Premessa - Affinché sussiste la violazione dell'obbligo di fedeltà previsto dall'art. 2105 c.c., divieto che riguarda non già la concorrenza che il prestatore, dopo la cessazione del rapporto, può svolgere nei confronti del precedente datore di lavoro, ma quella svolta illecitamente nel corso del rapporto di lavoro, attraverso lo sfruttamento di conoscenze tecniche e commerciali acquisite per effetto del rapporto stesso,è necessario che almeno una parte dell'attività concorrenziale sia stata compiuta durante il rapporto di lavoro, così che il pericolo per il datore di lavoro sia divenuto concreto durante la pendenza del rapporto. A stabilirlo è la Cassazione, sezione lavoro, con la sentenza n. 5365 del 4 aprile 2012 soffermandosi ad analizzare i requisiti necessari affinché possa dirsi provata la violazione del dovere di fedeltà del lavoratore.

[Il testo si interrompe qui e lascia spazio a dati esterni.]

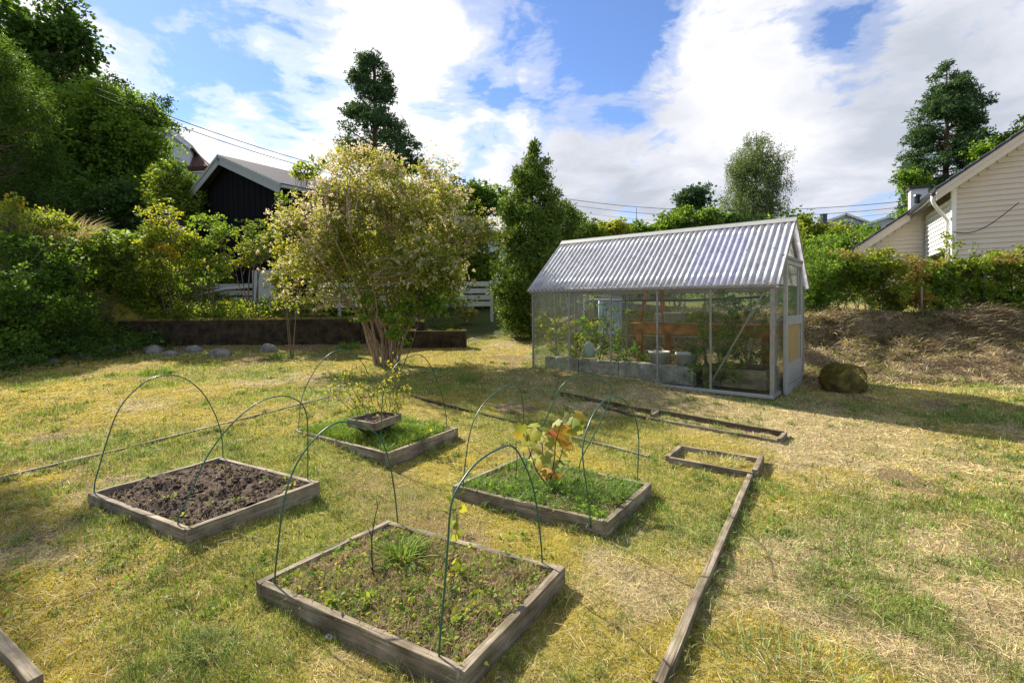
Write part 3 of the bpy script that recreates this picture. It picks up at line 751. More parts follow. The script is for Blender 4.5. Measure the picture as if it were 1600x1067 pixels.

La vicenda –La vicenda riguarda una controversia tra un lavoratore, assunto da una prima società, il quale, in accordo con il datore di lavoro, aveva poi dato le dimissioni per divenire dipendente di altra società che, avvalendosi dell’opera del predetto lavoratore, sarebbe successivamente diventata concessionaria esclusiva dei prodotti della prima. A questo punto, il primo datore di lavoro chiama in causa l’ex dipendente, ritenendo che quest’ultimo sia venuto meno al vincolo della fedeltà. La Corte d’Appello di Milano, però, confermava la sentenza di primo grado che aveva rigettato il ricorso del primo datore di lavoro, non avendo ritenuto provata né l’infedeltà del proprio ex lavoratore nel corso del pregresso rapporto di lavoro, né la concorrenza sleale per l’attività svolta presso il nuovo datore di lavoro. Infine, il datore di lavoro si avvale del terzo grado di giudizio chiedendo la condanna del lavoratore al risarcimento dei danni.
La sentenza – La Suprema Corte evidenziava immediatamente l’infondatezza del predetto motivo specificando che l’obbligo di fedeltà ex art. 2105 c.c. non potesse ritenersi violato nei confronti di un precedente datore di lavoro, dovendo invece riferirsi esclusivamente al rapporto attuale tra dipendente e azienda. Anzi, gli Ermellini non evidenziavano nemmeno la diversa ipotesi della concorrenza sleale per sviamento dell’attività, dal momento che la condotta posta in essere dall’ex dipendente non si caratterizzava per sistematicità, dovendosi invece ritenere “fisiologico” che un nuovo imprenditore, nell’avviamento della propria nuova attività, “acquisisca o tenti di acquisire clienti” del precedente datore di lavoro.Infatti, i giudici richiedevano la prova che l’attività concorrenziale fosse stata compiuta in pendenza di rapporto e che i compensi pagati direttamente da clienti del datore di lavoro al lavoratore fossero connessi all’attività prestata durante l’orario di lavoro. Per concludere il divieto di concorrenza non riguarda quindi quella svolta dal prestatore di lavoro dopo la cessazione del rapporto di lavoro nei confronti del precedente datore di lavoro.